Formation of C@Fe 3 O 4 @C Hollow Sandwiched Structures with Enhanced Lithium‐Storage Properties

Transition‐metal oxides are considered promising anode materials for lithium‐ion batteries (LIBs). However, their application is limited because of huge volume changes and poor conductivity during the discharge/charge process. To this end, integration of different active components into an assemblage poses a potential solution. To gain better structural and synthetic control, the integration should be executed in a stepwise manner. In this paper, a versatile strategy to obtain C@Fe 3 O 4 @C hollow sandwiched composite structures was explored. Starting from Fe 2 O 3 nanotubes, a RF (resorcinol–formaldehyde resins) layer was sequentially applied outside to form RF@Fe 2 O 3 @RF structures, which were calcined to realize carbonization and finalize the C@Fe 3 O 4 @C sandwiched structures.
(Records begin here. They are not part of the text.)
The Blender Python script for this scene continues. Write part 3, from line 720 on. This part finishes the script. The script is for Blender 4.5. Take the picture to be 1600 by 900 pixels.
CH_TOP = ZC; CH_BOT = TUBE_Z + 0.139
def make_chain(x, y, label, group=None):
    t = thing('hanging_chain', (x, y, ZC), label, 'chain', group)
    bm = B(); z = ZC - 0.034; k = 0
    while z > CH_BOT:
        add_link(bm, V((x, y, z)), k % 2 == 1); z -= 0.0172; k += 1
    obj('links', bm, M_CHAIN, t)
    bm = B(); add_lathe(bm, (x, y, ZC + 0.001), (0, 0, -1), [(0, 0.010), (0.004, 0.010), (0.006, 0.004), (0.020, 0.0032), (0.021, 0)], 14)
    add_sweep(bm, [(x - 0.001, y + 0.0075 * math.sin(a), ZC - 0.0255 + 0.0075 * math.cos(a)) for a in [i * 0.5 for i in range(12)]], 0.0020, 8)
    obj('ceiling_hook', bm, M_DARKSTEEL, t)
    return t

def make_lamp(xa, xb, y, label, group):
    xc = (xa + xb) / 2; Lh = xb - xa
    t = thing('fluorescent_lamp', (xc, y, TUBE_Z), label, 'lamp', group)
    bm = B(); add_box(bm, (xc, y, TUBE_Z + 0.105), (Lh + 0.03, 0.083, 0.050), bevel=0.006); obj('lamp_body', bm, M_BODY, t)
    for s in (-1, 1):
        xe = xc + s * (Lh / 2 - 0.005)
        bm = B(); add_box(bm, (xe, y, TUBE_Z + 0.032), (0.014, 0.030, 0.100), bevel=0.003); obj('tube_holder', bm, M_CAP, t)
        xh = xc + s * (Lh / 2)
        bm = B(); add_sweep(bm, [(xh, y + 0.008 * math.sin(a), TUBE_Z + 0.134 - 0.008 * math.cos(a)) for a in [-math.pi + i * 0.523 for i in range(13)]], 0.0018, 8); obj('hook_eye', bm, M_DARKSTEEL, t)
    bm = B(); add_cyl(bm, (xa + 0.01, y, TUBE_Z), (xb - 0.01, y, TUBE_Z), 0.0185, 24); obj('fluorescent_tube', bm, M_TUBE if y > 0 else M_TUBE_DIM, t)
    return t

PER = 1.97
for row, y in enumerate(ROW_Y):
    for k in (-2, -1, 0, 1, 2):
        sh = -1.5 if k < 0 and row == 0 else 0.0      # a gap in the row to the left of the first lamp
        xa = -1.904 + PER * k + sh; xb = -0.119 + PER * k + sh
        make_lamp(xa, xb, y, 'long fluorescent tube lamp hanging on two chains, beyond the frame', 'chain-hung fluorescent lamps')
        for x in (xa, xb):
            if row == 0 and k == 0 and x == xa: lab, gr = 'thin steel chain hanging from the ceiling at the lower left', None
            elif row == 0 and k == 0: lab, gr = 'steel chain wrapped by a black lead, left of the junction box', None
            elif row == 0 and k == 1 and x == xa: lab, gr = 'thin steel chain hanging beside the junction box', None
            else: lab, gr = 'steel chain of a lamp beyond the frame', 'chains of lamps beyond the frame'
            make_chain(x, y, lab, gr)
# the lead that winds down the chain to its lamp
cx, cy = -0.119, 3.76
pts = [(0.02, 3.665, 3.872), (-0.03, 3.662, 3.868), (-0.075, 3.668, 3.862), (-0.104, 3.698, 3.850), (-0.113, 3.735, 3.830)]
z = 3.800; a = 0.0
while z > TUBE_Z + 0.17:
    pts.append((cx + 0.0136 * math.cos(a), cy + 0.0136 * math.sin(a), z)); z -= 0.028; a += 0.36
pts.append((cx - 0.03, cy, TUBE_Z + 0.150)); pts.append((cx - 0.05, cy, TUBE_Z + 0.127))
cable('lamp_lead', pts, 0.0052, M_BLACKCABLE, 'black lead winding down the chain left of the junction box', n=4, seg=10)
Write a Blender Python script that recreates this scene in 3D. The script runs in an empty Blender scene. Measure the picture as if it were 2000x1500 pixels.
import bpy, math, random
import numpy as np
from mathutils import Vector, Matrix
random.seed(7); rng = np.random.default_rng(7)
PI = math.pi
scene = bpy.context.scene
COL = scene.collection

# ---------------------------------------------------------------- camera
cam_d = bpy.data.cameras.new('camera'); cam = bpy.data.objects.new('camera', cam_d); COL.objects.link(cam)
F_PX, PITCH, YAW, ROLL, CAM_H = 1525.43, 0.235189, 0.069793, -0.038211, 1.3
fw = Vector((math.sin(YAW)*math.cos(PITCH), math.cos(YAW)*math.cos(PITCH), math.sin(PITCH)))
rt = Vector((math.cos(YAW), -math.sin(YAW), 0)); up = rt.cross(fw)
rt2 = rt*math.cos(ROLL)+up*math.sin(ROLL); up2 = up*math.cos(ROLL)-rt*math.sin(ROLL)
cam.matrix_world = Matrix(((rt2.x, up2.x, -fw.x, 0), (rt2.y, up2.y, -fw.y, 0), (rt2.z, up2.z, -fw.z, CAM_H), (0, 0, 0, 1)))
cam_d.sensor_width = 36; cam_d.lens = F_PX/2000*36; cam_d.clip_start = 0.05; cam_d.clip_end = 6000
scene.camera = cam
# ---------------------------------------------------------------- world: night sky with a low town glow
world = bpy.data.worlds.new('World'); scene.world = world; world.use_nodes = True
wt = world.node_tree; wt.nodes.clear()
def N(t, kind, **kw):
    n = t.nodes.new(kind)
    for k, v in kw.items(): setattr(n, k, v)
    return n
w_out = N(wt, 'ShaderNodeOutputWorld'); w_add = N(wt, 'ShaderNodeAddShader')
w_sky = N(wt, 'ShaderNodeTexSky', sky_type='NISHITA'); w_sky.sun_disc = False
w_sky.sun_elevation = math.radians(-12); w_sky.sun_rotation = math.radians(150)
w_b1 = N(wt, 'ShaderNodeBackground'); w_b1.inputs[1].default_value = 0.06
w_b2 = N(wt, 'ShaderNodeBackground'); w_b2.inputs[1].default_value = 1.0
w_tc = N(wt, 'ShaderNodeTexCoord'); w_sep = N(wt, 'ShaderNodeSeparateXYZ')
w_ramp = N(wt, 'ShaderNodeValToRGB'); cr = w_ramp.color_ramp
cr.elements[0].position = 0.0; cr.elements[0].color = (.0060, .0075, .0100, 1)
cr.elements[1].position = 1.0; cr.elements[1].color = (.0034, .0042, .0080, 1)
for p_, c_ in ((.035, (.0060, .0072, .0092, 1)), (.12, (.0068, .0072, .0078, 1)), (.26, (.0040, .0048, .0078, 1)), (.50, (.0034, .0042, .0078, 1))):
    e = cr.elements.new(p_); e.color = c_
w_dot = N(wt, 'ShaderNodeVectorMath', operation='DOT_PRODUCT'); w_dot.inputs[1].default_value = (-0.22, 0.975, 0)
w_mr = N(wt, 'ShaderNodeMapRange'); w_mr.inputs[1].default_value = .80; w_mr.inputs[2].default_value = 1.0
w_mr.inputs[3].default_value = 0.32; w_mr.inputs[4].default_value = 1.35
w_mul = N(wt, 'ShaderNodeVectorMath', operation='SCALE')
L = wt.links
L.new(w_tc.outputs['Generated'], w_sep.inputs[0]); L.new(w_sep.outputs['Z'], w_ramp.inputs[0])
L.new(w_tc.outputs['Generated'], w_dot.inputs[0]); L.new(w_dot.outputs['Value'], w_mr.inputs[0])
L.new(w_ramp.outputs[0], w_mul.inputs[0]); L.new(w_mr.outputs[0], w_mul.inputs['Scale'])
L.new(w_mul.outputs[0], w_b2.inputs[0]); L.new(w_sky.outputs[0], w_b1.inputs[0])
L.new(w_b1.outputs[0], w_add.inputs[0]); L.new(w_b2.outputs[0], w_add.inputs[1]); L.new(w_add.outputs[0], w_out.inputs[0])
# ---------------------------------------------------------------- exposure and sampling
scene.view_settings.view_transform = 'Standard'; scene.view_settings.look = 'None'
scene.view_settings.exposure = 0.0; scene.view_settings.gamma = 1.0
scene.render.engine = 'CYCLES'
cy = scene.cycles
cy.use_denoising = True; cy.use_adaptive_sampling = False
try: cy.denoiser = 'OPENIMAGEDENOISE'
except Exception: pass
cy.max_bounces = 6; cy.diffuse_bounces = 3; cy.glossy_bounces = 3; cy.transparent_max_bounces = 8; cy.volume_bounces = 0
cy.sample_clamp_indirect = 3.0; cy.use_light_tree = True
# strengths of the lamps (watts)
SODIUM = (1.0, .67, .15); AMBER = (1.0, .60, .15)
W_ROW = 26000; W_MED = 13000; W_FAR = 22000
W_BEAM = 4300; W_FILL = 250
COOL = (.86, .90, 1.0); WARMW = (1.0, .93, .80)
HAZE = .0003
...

To the best of our knowledge, this is the first study on the preparation of a novel Fe 3 O 4 /carbon‐based nanocomposite. Upon using as an anode material for LIBs, the C@Fe 3 O 4 @C hollow sandwiched structures displayed high reversible capacity and good rate performance. The discharge capacity was maintained at 593 mA h g –1 after 350 cycles at a current density of 1000 mA g –1 , which is better than that of Fe 2 O 3 nanotubes (discharge capacity of 140 mA h g –1 after 80 cycles at 500 mA g –1 ). The improved electrochemical performance was attributed to the unique hollow sandwiched composite structure and good electrical conductivity.